*Task brief*: Retype nothing but the lines from the start of the material up to and including the line with "PI = math.pi". Pictures don't belong in the copy.

-- start of Supplied material --

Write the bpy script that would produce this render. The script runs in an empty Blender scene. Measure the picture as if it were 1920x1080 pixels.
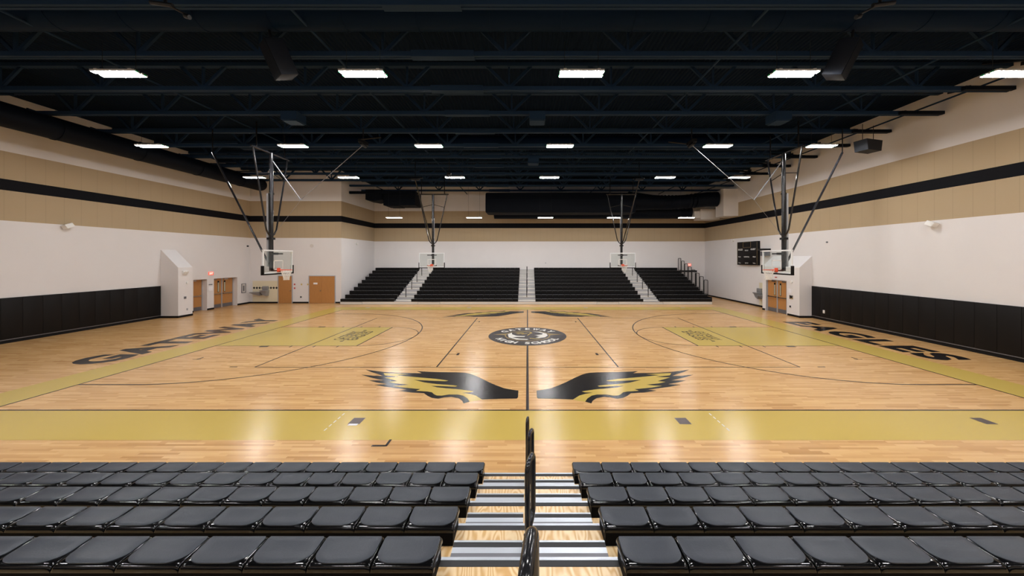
import bpy, bmesh, math, random
from mathutils import Vector, Matrix
from mathutils.geometry import tessellate_polygon
R = random.Random(7)
scene = bpy.context.scene
C = scene.collection
PI = math.pi

# ------------------------------------------------------------------ materials
def mat(name, col, rough=.5, metal=0., spec=.5, coat=0., emis=None, es=0.):
    m = bpy.data.materials.new(name); m.use_nodes = True
    b = m.node_tree.nodes['Principled BSDF']
    b.inputs['Base Color'].default_value = (*col, 1)
    b.inputs['Roughness'].default_value = rough
    b.inputs['Metallic'].default_value = metal
    b.inputs['Specular IOR Level'].default_value = spec
    b.inputs['Coat Weight'].default_value = coat
    if emis:
        b.inputs['Emission Color'].default_value = (*emis, 1)
        b.inputs['Emission Strength'].default_value = es
    return m
def N(m, t, **kw):
    n = m.node_tree.nodes.new(t)
    for k, v in kw.items(): setattr(n, k, v)
    return n
def L(m, a, b): m.node_tree.links.new(a, b)
def val(m, sock, v):
    if hasattr(v, 'is_output'): L(m, v, sock)
    else: sock.default_value = v
def math_(m, op, a, b=0., c=0.):
    n = N(m, 'ShaderNodeMath', operation=op)
    val(m, n.inputs[0], a); val(m, n.inputs[1], b); val(m, n.inputs[2], c)
    return n.outputs[0]
def mixc(m, f, a, b, bt='MIX'):
    n = N(m, 'ShaderNodeMix', data_type='RGBA', blend_type=bt)
    val(m, n.inputs[0], f)
    val(m, n.inputs[6], a if hasattr(a, 'is_output') else (*a, 1))
    val(m, n.inputs[7], b if hasattr(b, 'is_output') else (*b, 1))
    return n.outputs[2]
def pos(m):
    g = N(m, 'ShaderNodeNewGeometry'); s = N(m, 'ShaderNodeSeparateXYZ')
    L(m, g.outputs['Position'], s.inputs[0])
    return g.outputs['Position'], s.outputs[0], s.outputs[1], s.outputs[2]
def bsdf(m): return m.node_tree.nodes['Principled BSDF']
def noise(m, vec, scale, detail=3., sx=1., sy=1., sz=1.):
    mp = N(m, 'ShaderNodeMapping'); mp.inputs['Scale'].default_value = (sx, sy, sz)
    L(m, vec, mp.inputs[0])
    n = N(m, 'ShaderNodeTexNoise'); n.inputs['Scale'].default_value = scale
    n.inputs['Detail'].default_value = detail
    L(m, mp.outputs[0], n.inputs['Vector'])
    return n.outputs['Fac']

WHITE = (.74, .71, .705); TAN = (.43, .325, .20); STRIPE = (.004, .004, .006)
def wall_mat(name, axis):
    m = mat(name, WHITE, .75, 0, .15)
    p, x, y, z = pos(m)
    a = x if axis == 'x' else y
    def band(lo, hi): return math_(m, 'MULTIPLY', math_(m, 'GREATER_THAN', z, lo), math_(m, 'LESS_THAN', z, hi))
    tan = band(5.18, 8.1); st = band(6.46, 6.93)
    fr = math_(m, 'FRACT', math_(m, 'DIVIDE', math_(m, 'ADD', a, 100.0), .61))
    seam = math_(m, 'MULTIPLY', math_(m, 'LESS_THAN', fr, .022), tan)
    n = noise(m, p, 1.2, 4)
    nf = noise(m, p, 60, 2)
    c = mixc(m, tan, WHITE, TAN)
    c = mixc(m, math_(m, 'MULTIPLY', seam, .35), c, (.2, .15, .09))
    c = mixc(m, math_(m, 'MULTIPLY', n, .10), c, (.45, .42, .41))
    c = mixc(m, st, c, STRIPE)
    L(m, c, bsdf(m).inputs['Base Color'])
    bp = N(m, 'ShaderNodeBump'); bp.inputs['Strength'].default_value = .15; bp.inputs['Distance'].default_value = .01
    L(m, nf, bp.inputs['Height']); L(m, bp.outputs[0], bsdf(m).inputs['Normal'])
    return m
M_wallx = wall_mat('painted_wall_x', 'x'); M_wally = wall_mat('painted_wall_y', 'y')
M_pier = mat('painted_pier', WHITE, .75, 0, .2)
FR = .24; FS = .38
def wave(m, strength=.02):
    p, x, y, z = pos(m)
    n = noise(m, p, 1.0, 2, 1.2, 9, 1)
    bp = N(m, 'ShaderNodeBump'); bp.inputs['Strength'].default_value = strength; bp.inputs['Distance'].default_value = .02
    L(m, n, bp.inputs['Height']); L(m, bp.outputs[0], bsdf(m).inputs['Normal'])
    t = N(m, 'ShaderNodeCombineXYZ'); t.inputs[1].default_value = 1.0     # floor strips run along x: reflections smear across them
    L(m, t.outputs[0], bsdf(m).inputs['Tangent']); bsdf(m).inputs['Anisotropic'].default_value = .35
def wood_floor():
    m = mat('maple_floor', (.5, .3, .15), FR, 0, FS)
    p, x, y, z = pos(m)
    row = math_(m, 'FLOOR', math_(m, 'DIVIDE', y, .057))
    wn = N(m, 'ShaderNodeTexWhiteNoise', noise_dimensions='1D'); L(m, row, wn.inputs['W'])
    xs = math_(m, 'ADD', math_(m, 'DIVIDE', x, .75), math_(m, 'MULTIPLY', wn.outputs[0], 17.3))
    seg = math_(m, 'FLOOR', xs)
    cb = N(m, 'ShaderNodeCombineXYZ'); L(m, seg, cb.inputs[0]); L(m, row, cb.inputs[1])
    w2 = N(m, 'ShaderNodeTexWhiteNoise', noise_dimensions='2D'); L(m, cb.outputs[0], w2.inputs['Vector'])
    r = N(m, 'ShaderNodeValToRGB'); e = r.color_ramp.elements
    e[0].position = 0; e[0].color = (.46, .235, .082, 1)
    e[1].position = 1; e[1].color = (.74, .46, .21, 1)
    k = e.new(.12); k.color = (.57, .32, .125, 1)
    k = e.new(.6); k.color = (.66, .39, .16, 1)
    L(m, w2.outputs[0], r.inputs[0])
    g = noise(m, p, 4, 5, 1.2, 30, 1)
    big = noise(m, p, .5, 3, .5, 2.2, 1)
    c = mixc(m, math_(m, 'MULTIPLY', math_(m, 'SUBTRACT', g, .35), .55), r.outputs[0], (.42, .22, .09))
    c = mixc(m, math_(m, 'MULTIPLY', math_(m, 'SUBTRACT', big, .40), .9), c, (.50, .26, .105))
    L(m, c, bsdf(m).inputs['Base Color']); wave(m)
    return m
M_floor = wood_floor()
def paint(name, col):
    m = mat(name, col, FR, 0, FS)
    wave(m); return m
M_gold = paint('gold_court_paint', (.54, .385, .09))
M_black_paint = paint('black_court_paint', (.010, .009, .010))
M_line = paint('dark_line_paint', (.022, .016, .016))
M_grey_paint = paint('charcoal_logo_paint', (.03, .028, .033))
M_white_paint = paint('white_logo_paint', (.75, .72, .66))
M_plate = mat('floor_plate_metal', (.10, .075, .07), .35, .3)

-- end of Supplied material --

*Exercise answer*:
Write the bpy script that would produce this render. The script runs in an empty Blender scene. Measure the picture as if it were 1920x1080 pixels.
import bpy, bmesh, math, random
from mathutils import Vector, Matrix
from mathutils.geometry import tessellate_polygon
R = random.Random(7)
scene = bpy.context.scene
C = scene.collection
PI = math.pi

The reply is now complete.